A dada altura, o filme propõe uma equivalência entre os tipos etnográficos do Estado Novo a que foram sujeitas as mulheres brancas pobres em Portugal e as mulheres negras nas colónias. Mas, então, a intersecção entre género e raça afinal não conta? Rosinha será ainda vestida de “minhota”, numa alusão à política de “assimilação”, um dos pilares do discurso colonial. Só que essa política foi sempre mais declarativa do que efetiva, mais “seletiva” do que uma política generalista e o número de “assimilados” — categoria legal preconizada pelo Estatuto do Indigenato — era residual. O Estado Novo não queria Rosinhas vestidas de “minhotas”, podia até, em determinado momento ou contexto, dizer que queria, mas o que queria realmente era as ditas “indígenas” a quem legitimamente se podia impor o trabalho e o sexo forçado. E essa é uma diferença importante, face às funções da categorização etnográfica imposta às mulheres portuguesas.

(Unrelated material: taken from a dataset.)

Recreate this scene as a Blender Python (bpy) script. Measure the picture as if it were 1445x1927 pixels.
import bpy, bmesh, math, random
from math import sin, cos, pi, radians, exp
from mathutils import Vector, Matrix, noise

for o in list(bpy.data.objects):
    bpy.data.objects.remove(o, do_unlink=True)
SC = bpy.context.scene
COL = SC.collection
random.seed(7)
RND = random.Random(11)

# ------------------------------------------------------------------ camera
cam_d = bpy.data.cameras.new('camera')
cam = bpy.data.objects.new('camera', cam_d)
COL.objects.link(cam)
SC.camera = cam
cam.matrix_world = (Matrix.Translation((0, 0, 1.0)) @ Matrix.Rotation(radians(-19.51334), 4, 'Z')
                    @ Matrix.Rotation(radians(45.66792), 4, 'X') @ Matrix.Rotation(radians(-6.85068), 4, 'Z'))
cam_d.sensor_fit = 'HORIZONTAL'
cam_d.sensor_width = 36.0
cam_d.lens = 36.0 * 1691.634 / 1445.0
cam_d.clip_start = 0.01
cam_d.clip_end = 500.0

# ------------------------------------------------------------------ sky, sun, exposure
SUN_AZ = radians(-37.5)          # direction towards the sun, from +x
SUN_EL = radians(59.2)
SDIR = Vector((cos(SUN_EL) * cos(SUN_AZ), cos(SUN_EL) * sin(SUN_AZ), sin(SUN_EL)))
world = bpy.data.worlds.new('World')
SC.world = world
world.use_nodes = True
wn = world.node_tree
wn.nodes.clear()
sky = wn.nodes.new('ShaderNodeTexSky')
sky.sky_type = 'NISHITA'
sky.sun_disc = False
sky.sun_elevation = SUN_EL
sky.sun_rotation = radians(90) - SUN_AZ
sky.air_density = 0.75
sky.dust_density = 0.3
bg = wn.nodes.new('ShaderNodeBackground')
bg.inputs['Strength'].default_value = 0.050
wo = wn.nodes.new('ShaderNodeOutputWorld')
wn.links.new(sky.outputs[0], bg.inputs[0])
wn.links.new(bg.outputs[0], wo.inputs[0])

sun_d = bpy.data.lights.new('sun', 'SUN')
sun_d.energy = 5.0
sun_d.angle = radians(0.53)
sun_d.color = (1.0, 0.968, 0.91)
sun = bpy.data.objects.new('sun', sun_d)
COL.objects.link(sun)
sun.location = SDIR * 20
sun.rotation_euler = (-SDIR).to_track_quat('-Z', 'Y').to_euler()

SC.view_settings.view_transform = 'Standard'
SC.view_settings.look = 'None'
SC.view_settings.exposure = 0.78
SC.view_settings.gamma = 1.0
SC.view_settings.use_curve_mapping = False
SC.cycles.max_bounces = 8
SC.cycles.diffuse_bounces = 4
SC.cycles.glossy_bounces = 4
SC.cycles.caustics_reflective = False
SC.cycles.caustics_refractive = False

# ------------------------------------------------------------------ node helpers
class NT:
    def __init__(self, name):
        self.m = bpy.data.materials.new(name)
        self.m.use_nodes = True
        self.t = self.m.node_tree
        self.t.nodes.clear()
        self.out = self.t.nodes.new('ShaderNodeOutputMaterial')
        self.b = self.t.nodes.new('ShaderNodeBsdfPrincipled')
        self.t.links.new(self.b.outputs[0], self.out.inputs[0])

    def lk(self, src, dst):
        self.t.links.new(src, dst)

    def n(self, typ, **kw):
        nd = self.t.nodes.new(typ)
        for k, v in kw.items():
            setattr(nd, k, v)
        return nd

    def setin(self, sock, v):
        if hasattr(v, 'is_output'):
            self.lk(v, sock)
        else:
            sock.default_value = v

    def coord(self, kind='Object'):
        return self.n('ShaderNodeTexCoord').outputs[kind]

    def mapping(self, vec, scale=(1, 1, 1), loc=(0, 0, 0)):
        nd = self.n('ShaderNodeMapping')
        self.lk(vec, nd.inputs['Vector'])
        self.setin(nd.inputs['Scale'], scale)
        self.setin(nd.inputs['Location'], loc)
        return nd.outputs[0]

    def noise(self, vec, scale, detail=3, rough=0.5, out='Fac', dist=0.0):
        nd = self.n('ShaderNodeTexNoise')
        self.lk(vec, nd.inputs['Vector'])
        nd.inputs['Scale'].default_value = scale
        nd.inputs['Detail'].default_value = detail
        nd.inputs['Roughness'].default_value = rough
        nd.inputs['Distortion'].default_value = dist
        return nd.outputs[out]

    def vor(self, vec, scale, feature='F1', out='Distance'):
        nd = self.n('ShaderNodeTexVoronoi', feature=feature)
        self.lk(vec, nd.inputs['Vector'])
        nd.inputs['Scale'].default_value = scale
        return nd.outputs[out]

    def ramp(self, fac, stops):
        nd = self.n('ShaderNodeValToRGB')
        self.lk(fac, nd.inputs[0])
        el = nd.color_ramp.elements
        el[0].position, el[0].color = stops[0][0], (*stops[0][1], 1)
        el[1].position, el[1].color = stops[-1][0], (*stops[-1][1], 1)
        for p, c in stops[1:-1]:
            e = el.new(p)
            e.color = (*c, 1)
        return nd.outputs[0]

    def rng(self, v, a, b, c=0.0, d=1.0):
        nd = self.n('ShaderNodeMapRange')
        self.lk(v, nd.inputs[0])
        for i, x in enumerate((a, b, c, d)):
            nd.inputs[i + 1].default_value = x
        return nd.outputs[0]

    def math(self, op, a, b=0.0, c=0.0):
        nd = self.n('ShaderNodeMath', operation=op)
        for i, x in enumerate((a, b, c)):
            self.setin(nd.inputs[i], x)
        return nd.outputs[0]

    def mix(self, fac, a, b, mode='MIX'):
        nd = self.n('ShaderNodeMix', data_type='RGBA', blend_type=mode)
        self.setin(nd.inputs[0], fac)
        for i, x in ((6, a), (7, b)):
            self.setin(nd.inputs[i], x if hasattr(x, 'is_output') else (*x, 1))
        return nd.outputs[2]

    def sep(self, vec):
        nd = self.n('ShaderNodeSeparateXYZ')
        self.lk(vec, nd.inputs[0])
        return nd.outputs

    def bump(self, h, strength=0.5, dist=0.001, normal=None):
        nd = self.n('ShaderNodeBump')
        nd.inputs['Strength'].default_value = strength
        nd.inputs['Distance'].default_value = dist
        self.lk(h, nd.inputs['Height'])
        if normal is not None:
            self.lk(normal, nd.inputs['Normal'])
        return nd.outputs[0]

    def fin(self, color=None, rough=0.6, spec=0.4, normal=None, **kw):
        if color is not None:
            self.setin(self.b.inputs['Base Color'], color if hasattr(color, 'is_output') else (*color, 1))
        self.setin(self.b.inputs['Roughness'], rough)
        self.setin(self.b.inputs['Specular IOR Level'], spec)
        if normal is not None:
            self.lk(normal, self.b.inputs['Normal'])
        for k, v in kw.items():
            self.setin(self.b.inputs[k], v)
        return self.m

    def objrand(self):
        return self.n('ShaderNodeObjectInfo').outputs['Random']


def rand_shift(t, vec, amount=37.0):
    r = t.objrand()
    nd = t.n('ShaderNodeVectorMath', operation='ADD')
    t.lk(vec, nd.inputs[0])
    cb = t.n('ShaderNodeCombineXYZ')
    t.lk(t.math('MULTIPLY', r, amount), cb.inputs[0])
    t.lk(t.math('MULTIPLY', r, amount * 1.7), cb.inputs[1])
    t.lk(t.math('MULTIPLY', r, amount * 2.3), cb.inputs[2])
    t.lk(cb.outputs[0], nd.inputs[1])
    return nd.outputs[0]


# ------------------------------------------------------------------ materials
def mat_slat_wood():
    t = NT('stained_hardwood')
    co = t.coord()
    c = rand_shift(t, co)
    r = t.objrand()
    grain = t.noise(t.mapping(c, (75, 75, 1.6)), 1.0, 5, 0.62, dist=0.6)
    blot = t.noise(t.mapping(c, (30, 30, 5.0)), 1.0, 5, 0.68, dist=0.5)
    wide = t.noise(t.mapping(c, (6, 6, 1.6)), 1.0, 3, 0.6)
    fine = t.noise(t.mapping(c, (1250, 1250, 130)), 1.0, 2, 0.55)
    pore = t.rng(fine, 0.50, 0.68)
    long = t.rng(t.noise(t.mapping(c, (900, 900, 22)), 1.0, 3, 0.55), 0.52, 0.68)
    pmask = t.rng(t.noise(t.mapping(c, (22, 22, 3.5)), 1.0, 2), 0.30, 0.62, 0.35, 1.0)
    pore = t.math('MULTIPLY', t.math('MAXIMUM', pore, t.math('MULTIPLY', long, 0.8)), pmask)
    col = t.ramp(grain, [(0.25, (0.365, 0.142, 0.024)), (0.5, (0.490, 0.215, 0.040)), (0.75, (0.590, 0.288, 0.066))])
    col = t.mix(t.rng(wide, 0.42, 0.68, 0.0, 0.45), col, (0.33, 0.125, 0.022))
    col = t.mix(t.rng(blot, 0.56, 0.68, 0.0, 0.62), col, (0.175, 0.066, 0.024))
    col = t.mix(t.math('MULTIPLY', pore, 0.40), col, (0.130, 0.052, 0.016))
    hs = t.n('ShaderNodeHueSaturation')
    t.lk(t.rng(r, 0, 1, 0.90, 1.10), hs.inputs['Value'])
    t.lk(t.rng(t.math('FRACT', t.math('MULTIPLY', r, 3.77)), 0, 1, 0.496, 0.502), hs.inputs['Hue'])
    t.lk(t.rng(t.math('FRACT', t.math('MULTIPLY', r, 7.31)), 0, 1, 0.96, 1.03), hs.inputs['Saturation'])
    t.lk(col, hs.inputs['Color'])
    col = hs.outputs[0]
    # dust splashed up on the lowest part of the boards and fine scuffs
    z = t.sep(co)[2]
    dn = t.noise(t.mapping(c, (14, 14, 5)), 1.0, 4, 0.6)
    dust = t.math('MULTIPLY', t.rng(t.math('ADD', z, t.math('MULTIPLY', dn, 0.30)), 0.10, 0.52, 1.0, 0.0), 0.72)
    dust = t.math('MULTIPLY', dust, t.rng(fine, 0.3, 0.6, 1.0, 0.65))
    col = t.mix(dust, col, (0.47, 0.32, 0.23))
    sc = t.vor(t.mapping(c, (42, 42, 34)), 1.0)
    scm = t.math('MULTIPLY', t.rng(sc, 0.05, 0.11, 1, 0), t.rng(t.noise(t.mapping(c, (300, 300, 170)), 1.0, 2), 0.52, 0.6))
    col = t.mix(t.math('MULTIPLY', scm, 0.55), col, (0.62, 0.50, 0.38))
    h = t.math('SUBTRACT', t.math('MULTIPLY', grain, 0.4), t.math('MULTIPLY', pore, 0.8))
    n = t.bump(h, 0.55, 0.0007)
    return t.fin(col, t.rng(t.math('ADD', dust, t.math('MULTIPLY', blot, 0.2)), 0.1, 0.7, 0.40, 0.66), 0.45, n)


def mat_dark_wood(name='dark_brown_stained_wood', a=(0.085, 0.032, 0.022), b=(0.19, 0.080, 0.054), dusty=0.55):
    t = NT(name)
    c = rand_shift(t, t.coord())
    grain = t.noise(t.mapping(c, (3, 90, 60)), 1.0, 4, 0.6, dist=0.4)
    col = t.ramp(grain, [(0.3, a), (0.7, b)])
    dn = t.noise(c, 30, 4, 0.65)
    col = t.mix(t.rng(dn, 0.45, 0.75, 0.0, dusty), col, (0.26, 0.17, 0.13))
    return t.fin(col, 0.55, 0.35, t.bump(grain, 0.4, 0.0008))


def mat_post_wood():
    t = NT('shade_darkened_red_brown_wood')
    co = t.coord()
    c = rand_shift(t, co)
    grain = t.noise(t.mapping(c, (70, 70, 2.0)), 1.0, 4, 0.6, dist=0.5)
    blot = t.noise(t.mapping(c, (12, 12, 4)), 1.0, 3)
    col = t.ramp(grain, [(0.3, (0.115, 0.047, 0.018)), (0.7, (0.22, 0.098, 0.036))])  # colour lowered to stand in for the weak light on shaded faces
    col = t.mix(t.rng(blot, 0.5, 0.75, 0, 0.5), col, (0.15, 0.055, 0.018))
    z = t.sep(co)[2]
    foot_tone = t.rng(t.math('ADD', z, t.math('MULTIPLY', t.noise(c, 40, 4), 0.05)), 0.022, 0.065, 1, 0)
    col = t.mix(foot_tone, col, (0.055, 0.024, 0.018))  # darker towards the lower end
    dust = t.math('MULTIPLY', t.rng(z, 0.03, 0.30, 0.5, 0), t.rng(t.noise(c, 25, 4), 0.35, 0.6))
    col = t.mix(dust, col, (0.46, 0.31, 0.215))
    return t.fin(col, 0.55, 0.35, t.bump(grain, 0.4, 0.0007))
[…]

Saí profundamente incomodada da sala. Daí a uns dias, o filme ganha o Prémio Árvore da Vida, do Secretariado Nacional da Pastoral da Cultura (SNPC), pelas mãos de Pedro Mexia e Rui Martins, membro daquela instituição religiosa. Pergunto-me: o que terão sentido outras pessoas negras, sobretudo mulheres, quando viram o filme?

P.S. Agradeço à equipa de realização do filme pelo convite para a estreia e pela resposta positiva ao pedido que mais tarde lhes fiz para ter acesso ao filme, exatamente para escrever esta crónica.